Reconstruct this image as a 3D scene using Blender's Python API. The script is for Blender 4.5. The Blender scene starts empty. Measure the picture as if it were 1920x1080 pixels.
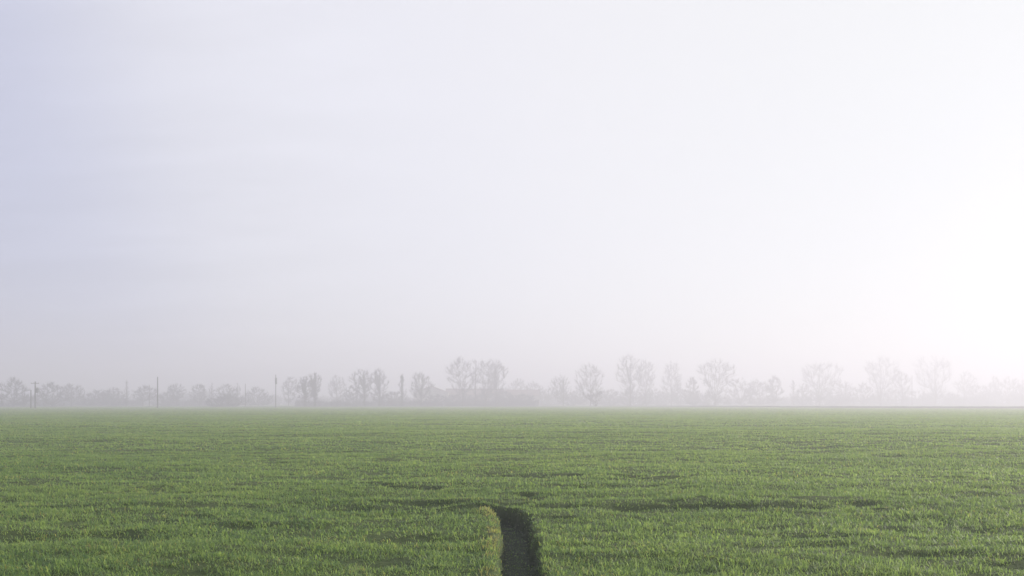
import bpy, math, random
import numpy as np
from mathutils import Vector

R = math.radians
scene = bpy.context.scene
COL = scene.collection
F = 1663.0            # focal length in pixels of the 1920 px wide photograph
HZ = 755.0            # pixel row of the true horizon
EYE = 1.7


def at(px, py, d):
    """a point of the photograph at distance d (metres)"""
    return ((px - 960.0) / F * d, d, EYE + (HZ - py) / F * d)


# --------------------------------------------------------------------------- tags
def tag(o, label=None, cat=None, group=None, kind=None):
    if label: o['label'] = label
    if cat: o['category'] = cat
    if group: o['group'] = group
    if kind: o['kind'] = kind
    return o


def thing(name, loc, label, cat, group=None, rz=0.0):
    o = bpy.data.objects.new(name, None)
    COL.objects.link(o)
    o.location = loc
    o.rotation_euler = (0, 0, rz)
    o.empty_display_size = 0.5
    return tag(o, label, cat, group)


def link_mesh(name, me, mat, parent=None):
    o = bpy.data.objects.new(name, me)
    COL.objects.link(o)
    if mat: me.materials.append(mat)
    if parent: o.parent = parent
    return o


def np_mesh(name, verts, loops, starts, smooth=False):
    me = bpy.data.meshes.new(name)
    verts = np.ascontiguousarray(verts, dtype=np.float32)
    loops = np.ascontiguousarray(loops, dtype=np.int32)
    starts = np.ascontiguousarray(starts, dtype=np.int32)
    me.vertices.add(len(verts)); me.vertices.foreach_set('co', verts.ravel())
    me.loops.add(len(loops)); me.loops.foreach_set('vertex_index', loops)
    me.polygons.add(len(starts)); me.polygons.foreach_set('loop_start', starts)
    if smooth:
        me.polygons.foreach_set('use_smooth', np.ones(len(starts), dtype=bool))
    me.update(calc_edges=True)
    return me


def py_mesh(name, verts, faces):
    me = bpy.data.meshes.new(name)
    me.from_pydata(verts, [], faces)
    me.update()
    return me


# --------------------------------------------------------------------------- noise
def vnoise(x, y, seed):
    xi = np.floor(x).astype(np.int64); yi = np.floor(y).astype(np.int64)
    fx = x - xi; fy = y - yi
    fx = fx * fx * fx * (fx * (fx * 6 - 15) + 10); fy = fy * fy * fy * (fy * (fy * 6 - 15) + 10)

    def h(a, b):
        n = (a * 374761393 + b * 668265263 + seed * 974711) & 0xffffffff
        n = ((n ^ (n >> 13)) * 1274126177) & 0xffffffff
        n = (n ^ (n >> 16)) & 0xffff
        return n / 32767.5 - 1.0
    a = h(xi, yi); b = h(xi + 1, yi); c = h(xi, yi + 1); d = h(xi + 1, yi + 1)
    return (a * (1 - fx) + b * fx) * (1 - fy) + (c * (1 - fx) + d * fx) * fy


def fbm(x, y, seed, octaves=3):
    s = 0; a = 1.0; t = 0
    for k in range(octaves):
        s = s + a * vnoise(x * 2 ** k + 17.3 * k, y * 2 ** k - 9.1 * k, seed + k)
        t += a; a *= 0.5
    return s / t


def sstep(a, b, x):
    t = np.clip((x - a) / (b - a), 0, 1)
    return t * t * (3 - 2 * t)


# --------------------------------------------------------------------------- terrain
TR = np.array([(0.20, -2.0), (0.16, 5.0), (0.105, 8.75), (0.065, 11.5), (0.035, 13.0), (0.0, 13.7),
               (-0.10, 14.25), (-0.21, 14.55), (-0.33, 14.75), (-0.50, 14.85)])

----

Make an exact copy of the data, leaving its pictures out.

Reconstruct this image as a 3D scene using Blender's Python API. The script is for Blender 4.5. The Blender scene starts empty. Measure the picture as if it were 1920x1080 pixels.
import bpy, math, random
import numpy as np
from mathutils import Vector

R = math.radians
scene = bpy.context.scene
COL = scene.collection
F = 1663.0            # focal length in pixels of the 1920 px wide photograph
HZ = 755.0            # pixel row of the true horizon
EYE = 1.7


def at(px, py, d):
    """a point of the photograph at distance d (metres)"""
    return ((px - 960.0) / F * d, d, EYE + (HZ - py) / F * d)


# --------------------------------------------------------------------------- tags
def tag(o, label=None, cat=None, group=None, kind=None):
    if label: o['label'] = label
    if cat: o['category'] = cat
    if group: o['group'] = group
    if kind: o['kind'] = kind
    return o


def thing(name, loc, label, cat, group=None, rz=0.0):
    o = bpy.data.objects.new(name, None)
    COL.objects.link(o)
    o.location = loc
    o.rotation_euler = (0, 0, rz)
    o.empty_display_size = 0.5
    return tag(o, label, cat, group)


def link_mesh(name, me, mat, parent=None):
    o = bpy.data.objects.new(name, me)
    COL.objects.link(o)
    if mat: me.materials.append(mat)
    if parent: o.parent = parent
    return o


def np_mesh(name, verts, loops, starts, smooth=False):
    me = bpy.data.meshes.new(name)
    verts = np.ascontiguousarray(verts, dtype=np.float32)
    loops = np.ascontiguousarray(loops, dtype=np.int32)
    starts = np.ascontiguousarray(starts, dtype=np.int32)
    me.vertices.add(len(verts)); me.vertices.foreach_set('co', verts.ravel())
    me.loops.add(len(loops)); me.loops.foreach_set('vertex_index', loops)
    me.polygons.add(len(starts)); me.polygons.foreach_set('loop_start', starts)
    if smooth:
        me.polygons.foreach_set('use_smooth', np.ones(len(starts), dtype=bool))
    me.update(calc_edges=True)
    return me


def py_mesh(name, verts, faces):
    me = bpy.data.meshes.new(name)
    me.from_pydata(verts, [], faces)
    me.update()
    return me


# --------------------------------------------------------------------------- noise
def vnoise(x, y, seed):
    xi = np.floor(x).astype(np.int64); yi = np.floor(y).astype(np.int64)
    fx = x - xi; fy = y - yi
    fx = fx * fx * fx * (fx * (fx * 6 - 15) + 10); fy = fy * fy * fy * (fy * (fy * 6 - 15) + 10)

    def h(a, b):
        n = (a * 374761393 + b * 668265263 + seed * 974711) & 0xffffffff
        n = ((n ^ (n >> 13)) * 1274126177) & 0xffffffff
        n = (n ^ (n >> 16)) & 0xffff
        return n / 32767.5 - 1.0
    a = h(xi, yi); b = h(xi + 1, yi); c = h(xi, yi + 1); d = h(xi + 1, yi + 1)
    return (a * (1 - fx) + b * fx) * (1 - fy) + (c * (1 - fx) + d * fx) * fy


def fbm(x, y, seed, octaves=3):
    s = 0; a = 1.0; t = 0
    for k in range(octaves):
        s = s + a * vnoise(x * 2 ** k + 17.3 * k, y * 2 ** k - 9.1 * k, seed + k)
        t += a; a *= 0.5
    return s / t


def sstep(a, b, x):
    t = np.clip((x - a) / (b - a), 0, 1)
    return t * t * (3 - 2 * t)


# --------------------------------------------------------------------------- terrain
TR = np.array([(0.20, -2.0), (0.16, 5.0), (0.105, 8.75), (0.065, 11.5), (0.035, 13.0), (0.0, 13.7),
               (-0.10, 14.25), (-0.21, 14.55), (-0.33, 14.75), (-0.50, 14.85)])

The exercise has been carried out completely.